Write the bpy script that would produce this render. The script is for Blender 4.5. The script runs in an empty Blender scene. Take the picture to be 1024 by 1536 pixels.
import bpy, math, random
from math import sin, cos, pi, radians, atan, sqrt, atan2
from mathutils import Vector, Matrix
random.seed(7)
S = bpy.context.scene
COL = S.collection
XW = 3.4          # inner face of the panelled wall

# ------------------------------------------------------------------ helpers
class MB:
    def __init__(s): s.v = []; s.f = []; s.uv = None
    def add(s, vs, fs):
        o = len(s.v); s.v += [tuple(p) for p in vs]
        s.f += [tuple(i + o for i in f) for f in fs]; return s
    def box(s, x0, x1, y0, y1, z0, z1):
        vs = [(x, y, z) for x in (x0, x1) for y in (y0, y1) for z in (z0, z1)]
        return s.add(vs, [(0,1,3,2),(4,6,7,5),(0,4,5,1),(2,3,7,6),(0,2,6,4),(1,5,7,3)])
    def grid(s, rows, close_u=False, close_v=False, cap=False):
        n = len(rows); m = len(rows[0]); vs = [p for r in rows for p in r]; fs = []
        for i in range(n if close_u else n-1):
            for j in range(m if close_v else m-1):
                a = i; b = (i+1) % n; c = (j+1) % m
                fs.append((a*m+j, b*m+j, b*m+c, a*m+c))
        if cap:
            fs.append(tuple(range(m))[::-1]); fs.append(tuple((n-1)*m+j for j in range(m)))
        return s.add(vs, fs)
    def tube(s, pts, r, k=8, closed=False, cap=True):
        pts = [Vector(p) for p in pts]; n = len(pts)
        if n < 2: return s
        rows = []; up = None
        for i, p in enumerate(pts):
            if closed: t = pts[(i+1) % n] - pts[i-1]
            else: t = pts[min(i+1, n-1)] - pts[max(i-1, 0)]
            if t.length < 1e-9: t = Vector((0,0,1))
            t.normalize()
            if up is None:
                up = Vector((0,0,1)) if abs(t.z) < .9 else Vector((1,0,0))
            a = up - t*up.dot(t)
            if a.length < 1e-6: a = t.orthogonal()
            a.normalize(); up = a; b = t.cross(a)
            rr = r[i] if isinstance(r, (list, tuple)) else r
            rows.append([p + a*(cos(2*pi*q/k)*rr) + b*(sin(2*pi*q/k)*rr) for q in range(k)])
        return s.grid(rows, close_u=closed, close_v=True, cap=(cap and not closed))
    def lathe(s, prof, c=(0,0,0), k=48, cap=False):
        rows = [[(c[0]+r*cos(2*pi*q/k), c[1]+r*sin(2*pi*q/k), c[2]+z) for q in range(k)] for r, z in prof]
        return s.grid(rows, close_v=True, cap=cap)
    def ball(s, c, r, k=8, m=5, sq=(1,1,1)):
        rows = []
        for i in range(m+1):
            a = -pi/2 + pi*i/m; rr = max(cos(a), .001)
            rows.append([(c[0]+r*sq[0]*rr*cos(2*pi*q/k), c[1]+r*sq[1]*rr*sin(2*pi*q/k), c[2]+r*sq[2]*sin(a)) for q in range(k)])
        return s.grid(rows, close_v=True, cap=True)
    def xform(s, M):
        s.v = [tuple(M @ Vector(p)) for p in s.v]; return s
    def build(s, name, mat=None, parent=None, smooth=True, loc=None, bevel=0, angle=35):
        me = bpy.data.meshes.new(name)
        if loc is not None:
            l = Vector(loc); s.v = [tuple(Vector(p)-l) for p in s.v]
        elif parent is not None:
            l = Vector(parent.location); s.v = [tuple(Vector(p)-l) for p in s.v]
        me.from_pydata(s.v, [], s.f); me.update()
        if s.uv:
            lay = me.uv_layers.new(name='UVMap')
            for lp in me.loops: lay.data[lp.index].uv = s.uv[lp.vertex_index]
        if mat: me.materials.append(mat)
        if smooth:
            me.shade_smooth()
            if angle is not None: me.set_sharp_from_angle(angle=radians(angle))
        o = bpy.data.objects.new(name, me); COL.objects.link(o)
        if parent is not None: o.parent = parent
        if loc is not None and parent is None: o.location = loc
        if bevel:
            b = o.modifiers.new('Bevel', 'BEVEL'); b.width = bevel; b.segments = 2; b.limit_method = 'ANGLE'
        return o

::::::

* WHAT YOU WILL DO:
Everything from the first line above through the line that contains "the panelled wall" should be duplicated exactly, please, and nothing beyond it.

* CORRECT OUTPUT:
Write the bpy script that would produce this render. The script is for Blender 4.5. The script runs in an empty Blender scene. Take the picture to be 1024 by 1536 pixels.
import bpy, math, random
from math import sin, cos, pi, radians, atan, sqrt, atan2
from mathutils import Vector, Matrix
random.seed(7)
S = bpy.context.scene
COL = S.collection
XW = 3.4          # inner face of the panelled wall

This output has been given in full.